Work required: Extract, unchanged, every line from the top of the material below through the line with "COL = scene.collection", and no more.

Information shown:
<<<<
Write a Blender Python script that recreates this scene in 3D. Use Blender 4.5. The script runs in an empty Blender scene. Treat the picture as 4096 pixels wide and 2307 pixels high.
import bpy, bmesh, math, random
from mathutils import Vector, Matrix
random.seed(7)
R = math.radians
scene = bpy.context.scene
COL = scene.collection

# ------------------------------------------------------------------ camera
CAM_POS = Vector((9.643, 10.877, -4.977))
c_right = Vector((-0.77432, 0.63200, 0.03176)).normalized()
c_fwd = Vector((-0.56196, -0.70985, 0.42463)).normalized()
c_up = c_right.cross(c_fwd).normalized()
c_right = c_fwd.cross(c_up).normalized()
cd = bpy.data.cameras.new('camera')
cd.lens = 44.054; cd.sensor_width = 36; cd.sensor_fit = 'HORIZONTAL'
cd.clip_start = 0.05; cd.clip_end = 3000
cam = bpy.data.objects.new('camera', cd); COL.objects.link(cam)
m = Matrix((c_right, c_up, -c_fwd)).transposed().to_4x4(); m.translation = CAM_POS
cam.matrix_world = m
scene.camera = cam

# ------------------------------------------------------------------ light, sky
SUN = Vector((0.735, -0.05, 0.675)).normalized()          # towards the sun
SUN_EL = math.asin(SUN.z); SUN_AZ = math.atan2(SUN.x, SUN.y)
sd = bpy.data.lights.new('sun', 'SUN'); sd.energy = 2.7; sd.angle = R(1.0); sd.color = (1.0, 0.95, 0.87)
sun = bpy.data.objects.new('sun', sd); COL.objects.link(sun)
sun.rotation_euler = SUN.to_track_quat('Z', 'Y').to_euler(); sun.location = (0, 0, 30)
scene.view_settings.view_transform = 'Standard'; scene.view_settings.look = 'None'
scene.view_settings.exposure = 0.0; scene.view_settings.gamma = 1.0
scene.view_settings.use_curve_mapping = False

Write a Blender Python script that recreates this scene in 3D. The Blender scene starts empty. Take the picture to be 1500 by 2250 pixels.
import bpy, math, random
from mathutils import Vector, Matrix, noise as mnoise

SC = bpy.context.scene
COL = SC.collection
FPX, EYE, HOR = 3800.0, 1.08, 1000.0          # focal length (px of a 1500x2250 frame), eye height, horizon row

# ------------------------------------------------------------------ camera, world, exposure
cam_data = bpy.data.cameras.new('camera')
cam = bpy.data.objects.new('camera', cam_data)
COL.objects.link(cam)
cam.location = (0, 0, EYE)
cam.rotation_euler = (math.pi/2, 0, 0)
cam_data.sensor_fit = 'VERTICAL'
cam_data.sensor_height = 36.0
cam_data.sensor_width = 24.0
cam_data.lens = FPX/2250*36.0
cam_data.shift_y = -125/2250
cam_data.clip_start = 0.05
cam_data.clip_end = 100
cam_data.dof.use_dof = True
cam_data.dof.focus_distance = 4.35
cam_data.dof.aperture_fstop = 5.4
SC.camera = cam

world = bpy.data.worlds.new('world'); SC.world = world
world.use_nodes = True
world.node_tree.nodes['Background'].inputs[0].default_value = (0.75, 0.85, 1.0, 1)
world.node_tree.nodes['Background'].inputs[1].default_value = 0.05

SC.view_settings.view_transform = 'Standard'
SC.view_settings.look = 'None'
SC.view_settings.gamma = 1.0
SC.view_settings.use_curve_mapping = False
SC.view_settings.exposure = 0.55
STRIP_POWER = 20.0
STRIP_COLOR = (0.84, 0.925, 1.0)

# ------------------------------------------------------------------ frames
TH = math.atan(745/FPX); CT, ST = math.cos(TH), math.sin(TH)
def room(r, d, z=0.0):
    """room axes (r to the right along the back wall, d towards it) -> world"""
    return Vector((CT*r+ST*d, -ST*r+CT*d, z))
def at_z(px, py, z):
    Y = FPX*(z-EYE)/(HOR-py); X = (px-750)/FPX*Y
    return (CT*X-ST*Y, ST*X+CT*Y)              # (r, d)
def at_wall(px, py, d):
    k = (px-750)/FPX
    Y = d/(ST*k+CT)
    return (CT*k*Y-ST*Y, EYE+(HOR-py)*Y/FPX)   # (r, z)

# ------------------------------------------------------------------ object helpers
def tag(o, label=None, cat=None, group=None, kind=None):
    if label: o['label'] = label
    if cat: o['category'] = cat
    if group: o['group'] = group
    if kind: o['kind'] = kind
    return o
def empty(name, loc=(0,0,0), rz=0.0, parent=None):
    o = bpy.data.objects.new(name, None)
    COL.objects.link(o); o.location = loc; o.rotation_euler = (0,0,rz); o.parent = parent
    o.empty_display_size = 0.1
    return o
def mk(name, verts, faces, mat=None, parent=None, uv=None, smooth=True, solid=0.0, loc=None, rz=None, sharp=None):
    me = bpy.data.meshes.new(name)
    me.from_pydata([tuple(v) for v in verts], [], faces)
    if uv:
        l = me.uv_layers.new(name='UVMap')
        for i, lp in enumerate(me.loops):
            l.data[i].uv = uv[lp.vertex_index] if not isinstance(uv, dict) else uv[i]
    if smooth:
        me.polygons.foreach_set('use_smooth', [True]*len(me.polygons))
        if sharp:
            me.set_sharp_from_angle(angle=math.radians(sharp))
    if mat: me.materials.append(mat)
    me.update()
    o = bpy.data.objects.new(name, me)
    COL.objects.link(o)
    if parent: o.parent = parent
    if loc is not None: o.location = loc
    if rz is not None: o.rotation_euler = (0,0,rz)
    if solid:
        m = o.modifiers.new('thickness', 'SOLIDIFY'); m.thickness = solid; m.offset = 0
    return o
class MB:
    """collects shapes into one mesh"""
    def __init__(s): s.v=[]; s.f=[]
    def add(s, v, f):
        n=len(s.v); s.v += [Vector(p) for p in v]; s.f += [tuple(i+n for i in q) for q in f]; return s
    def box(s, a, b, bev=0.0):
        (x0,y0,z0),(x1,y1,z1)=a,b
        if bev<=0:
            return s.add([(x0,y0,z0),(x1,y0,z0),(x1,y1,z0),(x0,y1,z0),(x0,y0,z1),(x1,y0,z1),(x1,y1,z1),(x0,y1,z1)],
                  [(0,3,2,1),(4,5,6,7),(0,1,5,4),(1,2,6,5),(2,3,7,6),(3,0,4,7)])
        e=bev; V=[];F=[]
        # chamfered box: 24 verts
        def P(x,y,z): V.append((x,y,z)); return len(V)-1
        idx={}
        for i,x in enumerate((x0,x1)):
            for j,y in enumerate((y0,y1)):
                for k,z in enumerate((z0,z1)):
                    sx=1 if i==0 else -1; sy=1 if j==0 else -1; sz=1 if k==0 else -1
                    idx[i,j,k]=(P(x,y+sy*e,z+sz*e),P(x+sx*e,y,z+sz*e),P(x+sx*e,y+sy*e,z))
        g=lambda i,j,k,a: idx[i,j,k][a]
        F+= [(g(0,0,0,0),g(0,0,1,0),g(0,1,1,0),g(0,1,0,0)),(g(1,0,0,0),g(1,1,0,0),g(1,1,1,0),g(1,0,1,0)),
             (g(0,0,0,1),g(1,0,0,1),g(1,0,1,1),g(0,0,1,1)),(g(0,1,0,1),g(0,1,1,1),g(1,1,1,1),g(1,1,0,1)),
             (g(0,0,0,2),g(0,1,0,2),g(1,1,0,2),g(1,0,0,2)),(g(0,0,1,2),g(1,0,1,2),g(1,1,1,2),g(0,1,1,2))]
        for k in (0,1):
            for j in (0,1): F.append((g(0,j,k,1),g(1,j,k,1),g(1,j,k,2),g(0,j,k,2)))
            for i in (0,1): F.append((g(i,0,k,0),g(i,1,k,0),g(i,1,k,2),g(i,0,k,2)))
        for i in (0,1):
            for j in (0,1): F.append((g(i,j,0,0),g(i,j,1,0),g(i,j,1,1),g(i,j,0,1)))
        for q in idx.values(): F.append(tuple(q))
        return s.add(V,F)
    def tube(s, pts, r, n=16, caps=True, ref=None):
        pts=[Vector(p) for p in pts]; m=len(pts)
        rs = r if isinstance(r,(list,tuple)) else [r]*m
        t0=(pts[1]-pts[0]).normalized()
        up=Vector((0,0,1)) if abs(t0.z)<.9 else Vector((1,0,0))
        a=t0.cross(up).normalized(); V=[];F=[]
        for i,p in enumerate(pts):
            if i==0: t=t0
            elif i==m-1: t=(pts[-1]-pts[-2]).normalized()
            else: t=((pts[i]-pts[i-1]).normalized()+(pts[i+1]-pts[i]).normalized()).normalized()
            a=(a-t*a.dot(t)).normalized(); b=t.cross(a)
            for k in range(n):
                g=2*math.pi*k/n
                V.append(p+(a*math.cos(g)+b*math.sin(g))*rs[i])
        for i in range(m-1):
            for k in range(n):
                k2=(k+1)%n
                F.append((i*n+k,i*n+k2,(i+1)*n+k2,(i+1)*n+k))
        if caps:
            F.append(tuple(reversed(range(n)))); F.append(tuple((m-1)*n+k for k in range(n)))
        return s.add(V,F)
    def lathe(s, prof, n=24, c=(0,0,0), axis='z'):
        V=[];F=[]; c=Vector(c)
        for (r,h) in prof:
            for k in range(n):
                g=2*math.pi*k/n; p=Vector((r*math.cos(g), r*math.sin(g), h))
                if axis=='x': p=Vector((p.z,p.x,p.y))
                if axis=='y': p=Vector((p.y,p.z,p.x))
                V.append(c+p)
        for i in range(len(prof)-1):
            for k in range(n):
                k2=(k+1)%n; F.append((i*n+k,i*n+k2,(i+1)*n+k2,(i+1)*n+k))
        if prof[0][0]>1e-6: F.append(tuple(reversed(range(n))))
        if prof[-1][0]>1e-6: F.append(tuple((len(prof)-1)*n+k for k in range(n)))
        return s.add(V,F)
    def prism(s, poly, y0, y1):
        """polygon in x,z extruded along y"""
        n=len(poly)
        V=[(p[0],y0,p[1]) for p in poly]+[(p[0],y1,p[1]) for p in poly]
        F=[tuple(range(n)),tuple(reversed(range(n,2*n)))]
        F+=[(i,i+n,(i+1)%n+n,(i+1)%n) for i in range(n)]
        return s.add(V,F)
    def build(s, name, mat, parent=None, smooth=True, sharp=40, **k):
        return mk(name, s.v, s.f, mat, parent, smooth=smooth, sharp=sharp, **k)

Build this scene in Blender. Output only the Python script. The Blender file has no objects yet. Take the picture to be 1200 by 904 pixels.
>>>>
Correct result:
Write a Blender Python script that recreates this scene in 3D. Use Blender 4.5. The script runs in an empty Blender scene. Treat the picture as 4096 pixels wide and 2307 pixels high.
import bpy, bmesh, math, random
from mathutils import Vector, Matrix
random.seed(7)
R = math.radians
scene = bpy.context.scene
COL = scene.collection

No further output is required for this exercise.